EXERCISE: Extract each line of the data and write it out again exactly.

INFORMATION SUPPLIED:
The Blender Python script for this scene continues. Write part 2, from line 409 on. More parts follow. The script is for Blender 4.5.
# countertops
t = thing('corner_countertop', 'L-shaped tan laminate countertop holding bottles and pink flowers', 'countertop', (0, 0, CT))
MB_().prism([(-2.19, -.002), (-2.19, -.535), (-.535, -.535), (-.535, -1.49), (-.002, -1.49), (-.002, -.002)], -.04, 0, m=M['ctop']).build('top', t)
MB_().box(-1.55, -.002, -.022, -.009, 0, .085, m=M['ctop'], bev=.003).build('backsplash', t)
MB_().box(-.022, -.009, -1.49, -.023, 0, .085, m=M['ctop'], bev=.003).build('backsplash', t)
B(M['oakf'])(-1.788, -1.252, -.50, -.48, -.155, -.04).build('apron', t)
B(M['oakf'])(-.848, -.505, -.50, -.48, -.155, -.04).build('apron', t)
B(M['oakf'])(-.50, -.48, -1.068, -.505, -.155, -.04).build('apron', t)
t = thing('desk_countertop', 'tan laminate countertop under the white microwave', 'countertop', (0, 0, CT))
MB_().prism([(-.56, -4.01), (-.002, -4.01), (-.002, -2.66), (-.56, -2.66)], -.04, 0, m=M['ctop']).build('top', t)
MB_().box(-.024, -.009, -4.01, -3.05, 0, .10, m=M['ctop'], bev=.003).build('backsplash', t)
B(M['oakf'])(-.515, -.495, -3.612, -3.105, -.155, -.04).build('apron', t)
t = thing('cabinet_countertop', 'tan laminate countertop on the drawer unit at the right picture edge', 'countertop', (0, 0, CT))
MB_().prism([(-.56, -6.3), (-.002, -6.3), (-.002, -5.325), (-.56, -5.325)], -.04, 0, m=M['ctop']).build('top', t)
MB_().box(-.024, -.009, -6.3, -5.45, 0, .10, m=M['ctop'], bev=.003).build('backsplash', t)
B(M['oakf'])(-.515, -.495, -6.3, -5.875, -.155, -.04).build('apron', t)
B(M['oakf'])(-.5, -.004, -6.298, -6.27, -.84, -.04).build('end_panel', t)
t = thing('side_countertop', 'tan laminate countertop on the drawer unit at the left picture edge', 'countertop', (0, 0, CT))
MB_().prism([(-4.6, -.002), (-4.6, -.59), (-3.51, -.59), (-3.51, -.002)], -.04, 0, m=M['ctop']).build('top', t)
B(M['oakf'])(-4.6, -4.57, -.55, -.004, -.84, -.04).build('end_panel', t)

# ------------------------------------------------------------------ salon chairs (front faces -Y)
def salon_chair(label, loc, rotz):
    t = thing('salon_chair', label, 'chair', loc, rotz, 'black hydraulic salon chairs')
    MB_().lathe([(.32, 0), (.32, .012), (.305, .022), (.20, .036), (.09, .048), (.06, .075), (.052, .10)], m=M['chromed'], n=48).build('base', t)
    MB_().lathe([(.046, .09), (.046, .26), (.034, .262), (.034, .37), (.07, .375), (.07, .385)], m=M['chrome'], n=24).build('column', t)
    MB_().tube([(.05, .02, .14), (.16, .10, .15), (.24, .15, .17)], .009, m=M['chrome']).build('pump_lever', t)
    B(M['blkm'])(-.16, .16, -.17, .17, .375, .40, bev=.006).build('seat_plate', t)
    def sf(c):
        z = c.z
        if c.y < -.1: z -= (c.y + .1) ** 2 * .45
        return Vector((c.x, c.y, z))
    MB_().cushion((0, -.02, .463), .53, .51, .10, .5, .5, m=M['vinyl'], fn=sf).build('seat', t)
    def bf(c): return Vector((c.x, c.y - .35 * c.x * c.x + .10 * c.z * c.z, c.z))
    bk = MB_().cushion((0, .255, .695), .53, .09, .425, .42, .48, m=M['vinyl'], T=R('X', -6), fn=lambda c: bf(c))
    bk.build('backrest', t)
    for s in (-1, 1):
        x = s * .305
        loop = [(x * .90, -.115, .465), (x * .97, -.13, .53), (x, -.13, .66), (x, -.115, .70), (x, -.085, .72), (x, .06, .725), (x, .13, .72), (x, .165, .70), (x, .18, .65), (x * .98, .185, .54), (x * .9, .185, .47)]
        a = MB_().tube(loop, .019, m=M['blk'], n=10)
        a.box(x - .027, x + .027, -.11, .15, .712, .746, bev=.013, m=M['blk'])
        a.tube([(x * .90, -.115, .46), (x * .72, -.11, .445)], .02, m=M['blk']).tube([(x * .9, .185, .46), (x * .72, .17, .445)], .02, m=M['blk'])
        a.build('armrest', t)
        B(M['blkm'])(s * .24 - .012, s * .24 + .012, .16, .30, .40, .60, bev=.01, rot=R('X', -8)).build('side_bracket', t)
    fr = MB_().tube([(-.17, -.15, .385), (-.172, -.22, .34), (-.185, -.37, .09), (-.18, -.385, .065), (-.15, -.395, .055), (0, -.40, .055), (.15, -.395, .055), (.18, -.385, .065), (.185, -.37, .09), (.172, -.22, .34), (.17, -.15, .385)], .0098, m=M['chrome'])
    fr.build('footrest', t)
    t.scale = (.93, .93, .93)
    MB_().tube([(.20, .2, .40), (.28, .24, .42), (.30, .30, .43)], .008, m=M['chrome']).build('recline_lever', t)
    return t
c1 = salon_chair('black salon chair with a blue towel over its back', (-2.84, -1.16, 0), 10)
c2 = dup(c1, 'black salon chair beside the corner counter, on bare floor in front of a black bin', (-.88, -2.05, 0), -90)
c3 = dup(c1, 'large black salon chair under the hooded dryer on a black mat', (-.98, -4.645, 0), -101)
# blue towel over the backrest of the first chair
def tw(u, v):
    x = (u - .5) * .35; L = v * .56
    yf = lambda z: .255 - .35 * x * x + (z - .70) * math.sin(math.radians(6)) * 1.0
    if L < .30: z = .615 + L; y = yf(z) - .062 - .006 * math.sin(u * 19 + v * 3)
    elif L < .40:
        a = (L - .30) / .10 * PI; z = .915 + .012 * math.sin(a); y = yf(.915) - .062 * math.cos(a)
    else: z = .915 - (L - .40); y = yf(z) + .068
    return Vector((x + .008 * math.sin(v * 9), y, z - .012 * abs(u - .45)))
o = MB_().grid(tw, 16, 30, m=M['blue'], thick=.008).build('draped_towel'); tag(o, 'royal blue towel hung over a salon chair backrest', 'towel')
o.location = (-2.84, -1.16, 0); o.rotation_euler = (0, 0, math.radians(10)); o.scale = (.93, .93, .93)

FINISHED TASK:
The Blender Python script for this scene continues. Write part 2, from line 409 on. More parts follow. The script is for Blender 4.5.
# countertops
t = thing('corner_countertop', 'L-shaped tan laminate countertop holding bottles and pink flowers', 'countertop', (0, 0, CT))
MB_().prism([(-2.19, -.002), (-2.19, -.535), (-.535, -.535), (-.535, -1.49), (-.002, -1.49), (-.002, -.002)], -.04, 0, m=M['ctop']).build('top', t)
MB_().box(-1.55, -.002, -.022, -.009, 0, .085, m=M['ctop'], bev=.003).build('backsplash', t)
MB_().box(-.022, -.009, -1.49, -.023, 0, .085, m=M['ctop'], bev=.003).build('backsplash', t)
B(M['oakf'])(-1.788, -1.252, -.50, -.48, -.155, -.04).build('apron', t)
B(M['oakf'])(-.848, -.505, -.50, -.48, -.155, -.04).build('apron', t)
B(M['oakf'])(-.50, -.48, -1.068, -.505, -.155, -.04).build('apron', t)
t = thing('desk_countertop', 'tan laminate countertop under the white microwave', 'countertop', (0, 0, CT))
MB_().prism([(-.56, -4.01), (-.002, -4.01), (-.002, -2.66), (-.56, -2.66)], -.04, 0, m=M['ctop']).build('top', t)
MB_().box(-.024, -.009, -4.01, -3.05, 0, .10, m=M['ctop'], bev=.003).build('backsplash', t)
B(M['oakf'])(-.515, -.495, -3.612, -3.105, -.155, -.04).build('apron', t)
t = thing('cabinet_countertop', 'tan laminate countertop on the drawer unit at the right picture edge', 'countertop', (0, 0, CT))
MB_().prism([(-.56, -6.3), (-.002, -6.3), (-.002, -5.325), (-.56, -5.325)], -.04, 0, m=M['ctop']).build('top', t)
MB_().box(-.024, -.009, -6.3, -5.45, 0, .10, m=M['ctop'], bev=.003).build('backsplash', t)
B(M['oakf'])(-.515, -.495, -6.3, -5.875, -.155, -.04).build('apron', t)
B(M['oakf'])(-.5, -.004, -6.298, -6.27, -.84, -.04).build('end_panel', t)
t = thing('side_countertop', 'tan laminate countertop on the drawer unit at the left picture edge', 'countertop', (0, 0, CT))
MB_().prism([(-4.6, -.002), (-4.6, -.59), (-3.51, -.59), (-3.51, -.002)], -.04, 0, m=M['ctop']).build('top', t)
B(M['oakf'])(-4.6, -4.57, -.55, -.004, -.84, -.04).build('end_panel', t)

# ------------------------------------------------------------------ salon chairs (front faces -Y)
def salon_chair(label, loc, rotz):
    t = thing('salon_chair', label, 'chair', loc, rotz, 'black hydraulic salon chairs')
    MB_().lathe([(.32, 0), (.32, .012), (.305, .022), (.20, .036), (.09, .048), (.06, .075), (.052, .10)], m=M['chromed'], n=48).build('base', t)
    MB_().lathe([(.046, .09), (.046, .26), (.034, .262), (.034, .37), (.07, .375), (.07, .385)], m=M['chrome'], n=24).build('column', t)
    MB_().tube([(.05, .02, .14), (.16, .10, .15), (.24, .15, .17)], .009, m=M['chrome']).build('pump_lever', t)
    B(M['blkm'])(-.16, .16, -.17, .17, .375, .40, bev=.006).build('seat_plate', t)
    def sf(c):
        z = c.z
        if c.y < -.1: z -= (c.y + .1) ** 2 * .45
        return Vector((c.x, c.y, z))
    MB_().cushion((0, -.02, .463), .53, .51, .10, .5, .5, m=M['vinyl'], fn=sf).build('seat', t)
    def bf(c): return Vector((c.x, c.y - .35 * c.x * c.x + .10 * c.z * c.z, c.z))
    bk = MB_().cushion((0, .255, .695), .53, .09, .425, .42, .48, m=M['vinyl'], T=R('X', -6), fn=lambda c: bf(c))
    bk.build('backrest', t)
    for s in (-1, 1):
        x = s * .305
        loop = [(x * .90, -.115, .465), (x * .97, -.13, .53), (x, -.13, .66), (x, -.115, .70), (x, -.085, .72), (x, .06, .725), (x, .13, .72), (x, .165, .70), (x, .18, .65), (x * .98, .185, .54), (x * .9, .185, .47)]
        a = MB_().tube(loop, .019, m=M['blk'], n=10)
        a.box(x - .027, x + .027, -.11, .15, .712, .746, bev=.013, m=M['blk'])
        a.tube([(x * .90, -.115, .46), (x * .72, -.11, .445)], .02, m=M['blk']).tube([(x * .9, .185, .46), (x * .72, .17, .445)], .02, m=M['blk'])
        a.build('armrest', t)
        B(M['blkm'])(s * .24 - .012, s * .24 + .012, .16, .30, .40, .60, bev=.01, rot=R('X', -8)).build('side_bracket', t)
    fr = MB_().tube([(-.17, -.15, .385), (-.172, -.22, .34), (-.185, -.37, .09), (-.18, -.385, .065), (-.15, -.395, .055), (0, -.40, .055), (.15, -.395, .055), (.18, -.385, .065), (.185, -.37, .09), (.172, -.22, .34), (.17, -.15, .385)], .0098, m=M['chrome'])
    fr.build('footrest', t)
    t.scale = (.93, .93, .93)
    MB_().tube([(.20, .2, .40), (.28, .24, .42), (.30, .30, .43)], .008, m=M['chrome']).build('recline_lever', t)
    return t
c1 = salon_chair('black salon chair with a blue towel over its back', (-2.84, -1.16, 0), 10)
c2 = dup(c1, 'black salon chair beside the corner counter, on bare floor in front of a black bin', (-.88, -2.05, 0), -90)
c3 = dup(c1, 'large black salon chair under the hooded dryer on a black mat', (-.98, -4.645, 0), -101)
# blue towel over the backrest of the first chair
def tw(u, v):
    x = (u - .5) * .35; L = v * .56
    yf = lambda z: .255 - .35 * x * x + (z - .70) * math.sin(math.radians(6)) * 1.0
    if L < .30: z = .615 + L; y = yf(z) - .062 - .006 * math.sin(u * 19 + v * 3)
    elif L < .40:
        a = (L - .30) / .10 * PI; z = .915 + .012 * math.sin(a); y = yf(.915) - .062 * math.cos(a)
    else: z = .915 - (L - .40); y = yf(z) + .068
    return Vector((x + .008 * math.sin(v * 9), y, z - .012 * abs(u - .45)))
o = MB_().grid(tw, 16, 30, m=M['blue'], thick=.008).build('draped_towel'); tag(o, 'royal blue towel hung over a salon chair backrest', 'towel')
o.location = (-2.84, -1.16, 0); o.rotation_euler = (0, 0, math.radians(10)); o.scale = (.93, .93, .93)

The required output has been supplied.